"Daddy, would you feel safer in the world if there were no guns or swords?"
This was the question posed to me by my eldest daughter. She had apparently picked this question up at school somehow.
No, I said. I wouldn't feel safer. Unfortunately people have been finding ways to kill each other since the very beginning. And they didn't need guns or swords to do so. The problem is not with guns and swords, it's with our hearts. When we choose to hate instead love or to be angry instead of forgiving, we start to walk down that way that leads toward death.
"I know that." she says.
It's good to know that at seven she already knows as much as me. There is hope for the future.

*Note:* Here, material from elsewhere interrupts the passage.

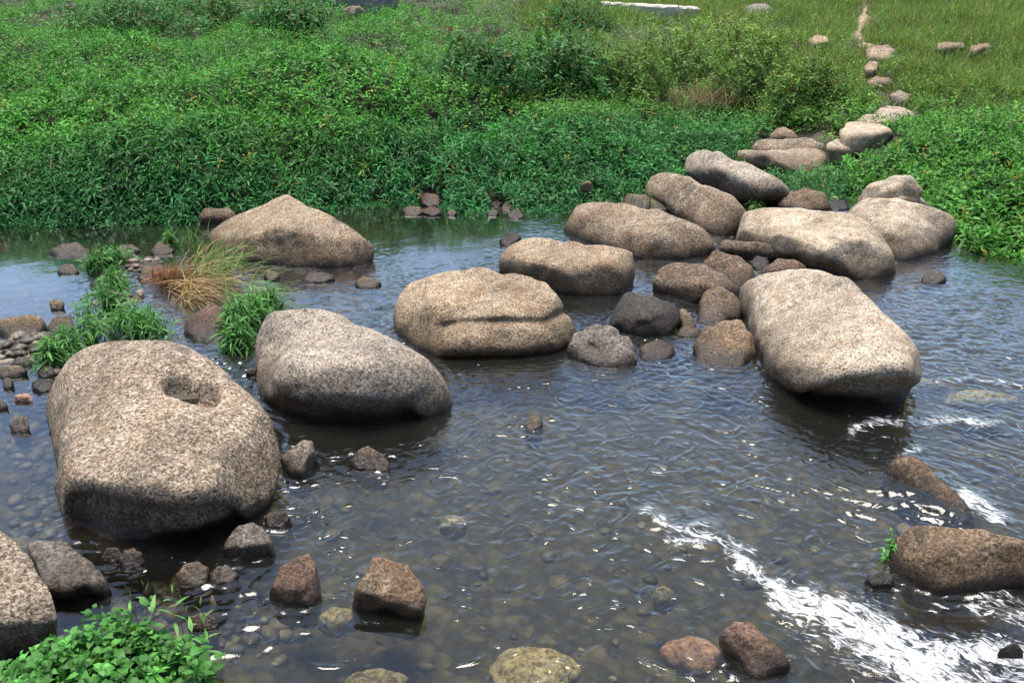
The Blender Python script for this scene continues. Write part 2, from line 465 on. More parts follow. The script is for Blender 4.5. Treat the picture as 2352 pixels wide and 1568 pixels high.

You know this analogy breaks down, but I wonder sometimes what would have happened with this "war on terror" if we'd had sought out more creative ways than just "shoot 'em up" to deal with the problem. Sometimes war is inevitable, I know that. And what happened on September 11, 2001 was more than "unjust". I'm not advocating pacifism, but sometimes (and as Christ taught) there are more creative ways to make statements about injustice; ways that dignify the human spirit and restore humanity to both the both our enemies and the innocents. As a student of History I am well aware of the "myth of redemptive violence" that says it is only force which can restore peace. Cain was was sure that killing Able was one way to get justice from his favored brother. And there has been very little progress since. Creative non-violent approaches to injustice is certainly a "Christ(ian) value".
As a people, we in America are of the most resourceful, creative, inventive, and giving people on the face of the planet. I wonder what good America could have done for the entire world with 4 trillion dollars spent differently. Perhaps it will have to be the future generation that will move us out of this myth of redemptive violence and into the age of "redemption" that Christ inaugurated.